Ive been married for 2 1/2 years. I love my wife. We are expecting a child in August, a girl. Sympathy weight is a bitch and real. I gained about 15 pounds since she has been pregnant. I don't know if its from the extra eating we are doing, or the lack of exercise and activities we are able to do, or I'm sure both. I dont blame all the weight I've gained on my wife, but I was 185lbs when I met her 5 years ago, and now I've hit the 250 mark. My goal weight is 190-195, but In all honest, I don't care what I weight, I just want to feel and look healthy. I want to say my wife is supportive of me trying to loose weight, but when I told her I'm going to do it FOR REAL this time, she just said - OK, good luck.
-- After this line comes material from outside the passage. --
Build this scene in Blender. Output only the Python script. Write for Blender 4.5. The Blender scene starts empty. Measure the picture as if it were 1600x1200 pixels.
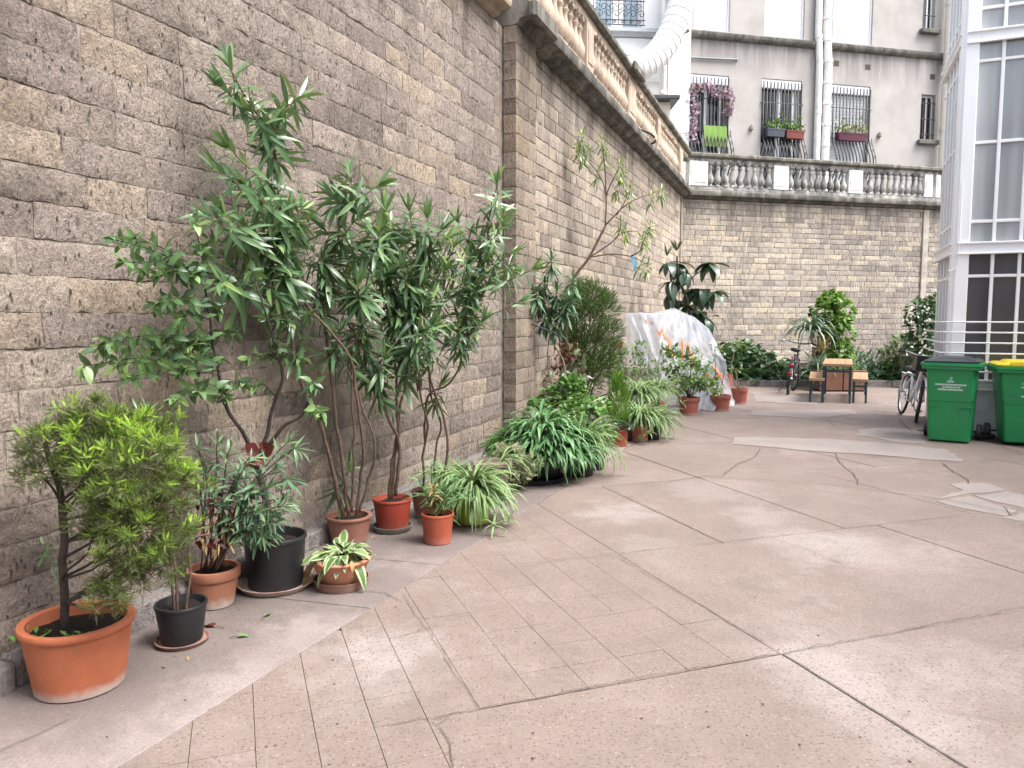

As in, I know you will be eating a double bacon ultimate cheeseburger by the end of the week. Its OK though, I know she wants me to loose it, and I know she has tried to nag and nag me about it in the past. Maybe she is just trying a different approach with me now. Either way, this is something I need to do on my own - and of course with the internets. Hi internets.

I actually "started" this weight loss diet/exercise yesterday - May 30th, 2011. I'm not sure the format I will use for this blog, or what Im going to say, but I figured it might help me and keep me motivated. Even if no one reads this, its still something I can use. So... here we go.